▶ _Requirements_
Quote every line from the top of the listing down to and including the line that contains "from mathutils.bvhtree import BVHTree".

── Recorded data ──

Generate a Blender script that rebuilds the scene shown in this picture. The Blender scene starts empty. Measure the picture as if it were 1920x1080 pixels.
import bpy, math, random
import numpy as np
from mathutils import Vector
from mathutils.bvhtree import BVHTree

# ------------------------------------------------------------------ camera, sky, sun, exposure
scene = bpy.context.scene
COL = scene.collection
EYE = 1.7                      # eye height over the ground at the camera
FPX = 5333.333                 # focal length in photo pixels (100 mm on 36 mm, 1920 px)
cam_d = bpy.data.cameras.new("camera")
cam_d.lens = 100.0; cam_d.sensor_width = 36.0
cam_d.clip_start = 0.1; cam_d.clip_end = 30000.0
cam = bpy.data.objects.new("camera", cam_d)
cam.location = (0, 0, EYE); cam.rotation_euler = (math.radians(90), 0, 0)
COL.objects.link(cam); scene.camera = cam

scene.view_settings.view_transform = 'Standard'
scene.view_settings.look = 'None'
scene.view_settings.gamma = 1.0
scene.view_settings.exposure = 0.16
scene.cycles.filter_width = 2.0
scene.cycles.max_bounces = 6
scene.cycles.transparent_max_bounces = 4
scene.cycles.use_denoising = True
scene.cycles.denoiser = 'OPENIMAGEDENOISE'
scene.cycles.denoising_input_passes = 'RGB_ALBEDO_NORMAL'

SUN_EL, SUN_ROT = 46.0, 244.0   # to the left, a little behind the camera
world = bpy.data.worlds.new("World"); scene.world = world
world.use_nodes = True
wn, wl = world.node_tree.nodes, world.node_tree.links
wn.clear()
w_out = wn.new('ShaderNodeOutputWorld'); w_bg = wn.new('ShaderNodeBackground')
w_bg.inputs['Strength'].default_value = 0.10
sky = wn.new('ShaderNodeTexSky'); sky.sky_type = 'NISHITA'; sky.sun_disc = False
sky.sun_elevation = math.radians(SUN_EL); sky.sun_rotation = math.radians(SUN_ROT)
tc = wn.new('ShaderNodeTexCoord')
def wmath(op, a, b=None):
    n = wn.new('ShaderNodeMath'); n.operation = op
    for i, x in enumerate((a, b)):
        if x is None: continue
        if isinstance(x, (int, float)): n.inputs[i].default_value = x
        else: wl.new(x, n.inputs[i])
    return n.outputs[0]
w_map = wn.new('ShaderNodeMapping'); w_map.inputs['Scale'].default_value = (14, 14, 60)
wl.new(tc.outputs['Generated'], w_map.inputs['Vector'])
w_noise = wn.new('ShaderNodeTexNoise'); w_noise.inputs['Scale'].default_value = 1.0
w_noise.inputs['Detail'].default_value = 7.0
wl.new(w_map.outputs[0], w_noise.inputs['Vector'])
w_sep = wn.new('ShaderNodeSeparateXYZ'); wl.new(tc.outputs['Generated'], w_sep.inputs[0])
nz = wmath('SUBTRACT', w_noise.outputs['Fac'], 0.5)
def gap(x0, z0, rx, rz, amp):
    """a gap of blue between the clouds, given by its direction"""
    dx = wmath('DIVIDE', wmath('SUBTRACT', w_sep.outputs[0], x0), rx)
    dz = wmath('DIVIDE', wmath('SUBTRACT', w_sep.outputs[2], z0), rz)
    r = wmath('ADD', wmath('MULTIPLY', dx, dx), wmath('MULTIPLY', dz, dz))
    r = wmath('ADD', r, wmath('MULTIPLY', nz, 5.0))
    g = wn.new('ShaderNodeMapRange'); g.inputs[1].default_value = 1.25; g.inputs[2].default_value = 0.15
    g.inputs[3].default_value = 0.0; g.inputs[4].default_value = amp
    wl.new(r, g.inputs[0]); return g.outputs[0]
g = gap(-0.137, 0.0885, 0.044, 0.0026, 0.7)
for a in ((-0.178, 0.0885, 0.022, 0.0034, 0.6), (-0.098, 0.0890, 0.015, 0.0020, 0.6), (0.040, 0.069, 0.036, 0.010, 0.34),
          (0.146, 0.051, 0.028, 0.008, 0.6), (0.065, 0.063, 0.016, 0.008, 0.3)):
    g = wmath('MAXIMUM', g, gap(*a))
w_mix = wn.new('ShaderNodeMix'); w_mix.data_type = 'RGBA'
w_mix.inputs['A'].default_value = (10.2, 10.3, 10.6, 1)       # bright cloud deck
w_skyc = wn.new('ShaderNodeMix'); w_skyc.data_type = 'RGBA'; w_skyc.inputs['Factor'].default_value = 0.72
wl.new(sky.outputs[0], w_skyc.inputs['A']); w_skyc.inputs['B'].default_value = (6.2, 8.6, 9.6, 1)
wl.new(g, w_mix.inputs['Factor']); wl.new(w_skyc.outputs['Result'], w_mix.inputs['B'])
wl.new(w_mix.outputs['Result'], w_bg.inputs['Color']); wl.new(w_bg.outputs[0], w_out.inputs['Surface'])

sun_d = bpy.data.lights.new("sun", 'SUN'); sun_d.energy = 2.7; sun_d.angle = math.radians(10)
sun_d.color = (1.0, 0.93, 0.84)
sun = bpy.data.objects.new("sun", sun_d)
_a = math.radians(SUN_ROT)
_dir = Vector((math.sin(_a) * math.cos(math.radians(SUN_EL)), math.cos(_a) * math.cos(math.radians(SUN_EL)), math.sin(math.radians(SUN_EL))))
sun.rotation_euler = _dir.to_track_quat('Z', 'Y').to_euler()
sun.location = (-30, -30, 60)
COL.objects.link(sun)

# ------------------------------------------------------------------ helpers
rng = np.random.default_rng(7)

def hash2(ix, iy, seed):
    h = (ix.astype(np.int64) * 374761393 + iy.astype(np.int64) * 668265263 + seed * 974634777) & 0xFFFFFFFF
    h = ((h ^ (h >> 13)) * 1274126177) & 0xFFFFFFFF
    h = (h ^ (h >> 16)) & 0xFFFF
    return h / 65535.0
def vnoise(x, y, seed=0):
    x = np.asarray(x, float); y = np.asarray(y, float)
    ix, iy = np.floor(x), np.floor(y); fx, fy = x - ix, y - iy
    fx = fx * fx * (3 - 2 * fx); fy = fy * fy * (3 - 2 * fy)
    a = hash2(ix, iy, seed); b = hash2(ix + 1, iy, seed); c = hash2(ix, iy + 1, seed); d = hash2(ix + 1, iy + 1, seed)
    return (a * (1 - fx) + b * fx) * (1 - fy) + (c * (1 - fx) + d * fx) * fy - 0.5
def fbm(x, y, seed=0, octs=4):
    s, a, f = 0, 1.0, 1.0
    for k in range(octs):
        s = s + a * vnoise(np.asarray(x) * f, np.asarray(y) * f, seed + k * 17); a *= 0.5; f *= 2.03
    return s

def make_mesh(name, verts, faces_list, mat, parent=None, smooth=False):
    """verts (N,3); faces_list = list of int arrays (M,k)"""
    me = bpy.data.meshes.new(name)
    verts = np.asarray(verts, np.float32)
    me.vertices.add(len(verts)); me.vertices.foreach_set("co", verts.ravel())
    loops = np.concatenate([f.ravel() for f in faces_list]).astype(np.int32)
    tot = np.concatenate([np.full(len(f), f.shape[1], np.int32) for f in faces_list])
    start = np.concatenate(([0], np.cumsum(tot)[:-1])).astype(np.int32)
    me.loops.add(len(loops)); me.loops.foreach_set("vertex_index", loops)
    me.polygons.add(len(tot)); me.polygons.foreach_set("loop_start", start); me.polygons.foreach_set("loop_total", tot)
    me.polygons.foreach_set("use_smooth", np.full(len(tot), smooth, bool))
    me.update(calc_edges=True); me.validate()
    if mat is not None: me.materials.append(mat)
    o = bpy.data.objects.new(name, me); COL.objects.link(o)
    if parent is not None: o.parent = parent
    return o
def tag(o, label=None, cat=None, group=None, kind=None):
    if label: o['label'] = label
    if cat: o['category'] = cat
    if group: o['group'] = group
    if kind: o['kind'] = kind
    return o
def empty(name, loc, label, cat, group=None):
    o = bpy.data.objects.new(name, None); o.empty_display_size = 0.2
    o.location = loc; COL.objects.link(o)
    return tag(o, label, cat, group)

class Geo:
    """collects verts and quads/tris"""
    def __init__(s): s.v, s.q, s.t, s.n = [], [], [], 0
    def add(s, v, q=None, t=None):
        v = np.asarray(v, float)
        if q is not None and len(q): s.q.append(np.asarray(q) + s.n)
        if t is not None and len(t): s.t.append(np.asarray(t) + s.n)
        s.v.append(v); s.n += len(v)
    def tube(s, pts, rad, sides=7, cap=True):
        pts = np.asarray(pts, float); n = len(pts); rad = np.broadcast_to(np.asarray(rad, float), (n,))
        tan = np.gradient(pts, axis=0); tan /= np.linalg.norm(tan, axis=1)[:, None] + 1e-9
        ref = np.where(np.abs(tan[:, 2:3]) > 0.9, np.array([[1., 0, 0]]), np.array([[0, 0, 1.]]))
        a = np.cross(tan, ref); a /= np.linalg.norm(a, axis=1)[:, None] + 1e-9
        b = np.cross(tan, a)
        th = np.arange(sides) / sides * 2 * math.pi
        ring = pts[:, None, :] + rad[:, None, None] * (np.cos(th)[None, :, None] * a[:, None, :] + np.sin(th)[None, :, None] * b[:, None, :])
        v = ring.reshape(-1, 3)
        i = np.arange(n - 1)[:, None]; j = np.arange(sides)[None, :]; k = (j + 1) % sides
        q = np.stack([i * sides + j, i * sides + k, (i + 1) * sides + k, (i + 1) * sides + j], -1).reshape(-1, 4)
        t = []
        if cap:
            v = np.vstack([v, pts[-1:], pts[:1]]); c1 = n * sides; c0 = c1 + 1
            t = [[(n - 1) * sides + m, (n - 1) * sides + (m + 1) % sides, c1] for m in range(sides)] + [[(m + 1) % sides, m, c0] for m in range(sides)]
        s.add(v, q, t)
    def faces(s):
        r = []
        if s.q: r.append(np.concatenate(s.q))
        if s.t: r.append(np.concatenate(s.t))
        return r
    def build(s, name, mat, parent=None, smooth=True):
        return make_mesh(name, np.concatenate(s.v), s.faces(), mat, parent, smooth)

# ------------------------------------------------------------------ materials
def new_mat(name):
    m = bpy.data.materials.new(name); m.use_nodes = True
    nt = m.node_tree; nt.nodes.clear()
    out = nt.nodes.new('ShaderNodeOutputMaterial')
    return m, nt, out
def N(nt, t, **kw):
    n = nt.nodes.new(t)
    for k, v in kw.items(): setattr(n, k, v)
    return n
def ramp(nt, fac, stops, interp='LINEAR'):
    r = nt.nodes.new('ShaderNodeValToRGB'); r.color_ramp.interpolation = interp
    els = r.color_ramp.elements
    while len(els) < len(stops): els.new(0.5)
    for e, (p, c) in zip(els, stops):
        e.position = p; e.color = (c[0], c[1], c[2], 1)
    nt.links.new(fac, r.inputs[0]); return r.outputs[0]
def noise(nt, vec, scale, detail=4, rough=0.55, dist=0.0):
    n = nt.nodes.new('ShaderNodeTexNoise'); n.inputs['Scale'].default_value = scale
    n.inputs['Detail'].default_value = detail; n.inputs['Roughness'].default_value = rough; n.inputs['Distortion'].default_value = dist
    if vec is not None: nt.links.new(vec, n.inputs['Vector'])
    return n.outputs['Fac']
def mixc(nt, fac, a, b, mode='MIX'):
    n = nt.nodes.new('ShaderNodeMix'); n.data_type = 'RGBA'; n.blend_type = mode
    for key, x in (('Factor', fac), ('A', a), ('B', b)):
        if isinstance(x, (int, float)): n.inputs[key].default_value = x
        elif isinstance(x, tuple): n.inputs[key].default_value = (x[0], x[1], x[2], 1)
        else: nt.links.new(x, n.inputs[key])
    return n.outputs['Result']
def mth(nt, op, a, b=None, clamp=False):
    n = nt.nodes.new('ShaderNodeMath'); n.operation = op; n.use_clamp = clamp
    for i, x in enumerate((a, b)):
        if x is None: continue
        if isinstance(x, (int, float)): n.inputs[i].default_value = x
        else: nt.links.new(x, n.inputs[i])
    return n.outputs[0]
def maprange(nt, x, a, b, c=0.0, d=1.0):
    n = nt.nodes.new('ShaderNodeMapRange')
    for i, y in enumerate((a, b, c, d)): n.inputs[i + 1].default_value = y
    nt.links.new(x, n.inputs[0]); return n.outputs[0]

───

▶ _Final result_
Generate a Blender script that rebuilds the scene shown in this picture. The Blender scene starts empty. Measure the picture as if it were 1920x1080 pixels.
import bpy, math, random
import numpy as np
from mathutils import Vector
from mathutils.bvhtree import BVHTree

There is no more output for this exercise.